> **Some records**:
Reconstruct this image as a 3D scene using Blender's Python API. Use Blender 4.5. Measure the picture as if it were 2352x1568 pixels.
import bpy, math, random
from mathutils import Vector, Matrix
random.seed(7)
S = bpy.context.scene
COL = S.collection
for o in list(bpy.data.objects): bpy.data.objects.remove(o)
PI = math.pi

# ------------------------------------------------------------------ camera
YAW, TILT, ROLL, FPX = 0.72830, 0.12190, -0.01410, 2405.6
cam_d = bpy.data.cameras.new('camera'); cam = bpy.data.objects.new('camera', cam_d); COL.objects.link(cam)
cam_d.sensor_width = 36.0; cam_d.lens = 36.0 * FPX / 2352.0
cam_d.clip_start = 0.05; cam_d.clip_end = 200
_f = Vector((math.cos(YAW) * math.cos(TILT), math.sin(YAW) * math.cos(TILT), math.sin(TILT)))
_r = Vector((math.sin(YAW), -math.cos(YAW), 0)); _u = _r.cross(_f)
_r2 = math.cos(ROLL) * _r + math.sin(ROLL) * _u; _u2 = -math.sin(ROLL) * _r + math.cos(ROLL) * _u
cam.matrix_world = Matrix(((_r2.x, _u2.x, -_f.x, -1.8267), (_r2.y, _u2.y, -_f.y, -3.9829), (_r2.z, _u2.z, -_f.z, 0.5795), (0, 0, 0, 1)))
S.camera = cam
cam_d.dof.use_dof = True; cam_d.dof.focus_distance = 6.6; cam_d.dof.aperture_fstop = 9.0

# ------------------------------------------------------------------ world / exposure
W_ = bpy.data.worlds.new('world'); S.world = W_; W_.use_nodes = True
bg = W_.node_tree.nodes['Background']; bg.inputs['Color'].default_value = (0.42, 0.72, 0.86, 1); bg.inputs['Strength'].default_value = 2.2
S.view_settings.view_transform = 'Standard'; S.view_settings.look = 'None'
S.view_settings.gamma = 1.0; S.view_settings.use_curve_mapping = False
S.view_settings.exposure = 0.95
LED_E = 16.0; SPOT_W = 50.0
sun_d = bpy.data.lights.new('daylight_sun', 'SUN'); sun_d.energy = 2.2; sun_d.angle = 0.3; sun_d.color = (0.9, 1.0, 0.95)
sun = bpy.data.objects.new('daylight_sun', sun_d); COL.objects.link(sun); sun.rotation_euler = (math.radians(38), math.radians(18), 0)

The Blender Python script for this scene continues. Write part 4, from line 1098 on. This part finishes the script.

> **Work to complete**: Return a word-for-word copy of the lines from the beginning of the listing to the line holding "PI = math.pi", both kept.

> **Exercise answer**:
Reconstruct this image as a 3D scene using Blender's Python API. Use Blender 4.5. Measure the picture as if it were 2352x1568 pixels.
import bpy, math, random
from mathutils import Vector, Matrix
random.seed(7)
S = bpy.context.scene
COL = S.collection
for o in list(bpy.data.objects): bpy.data.objects.remove(o)
PI = math.pi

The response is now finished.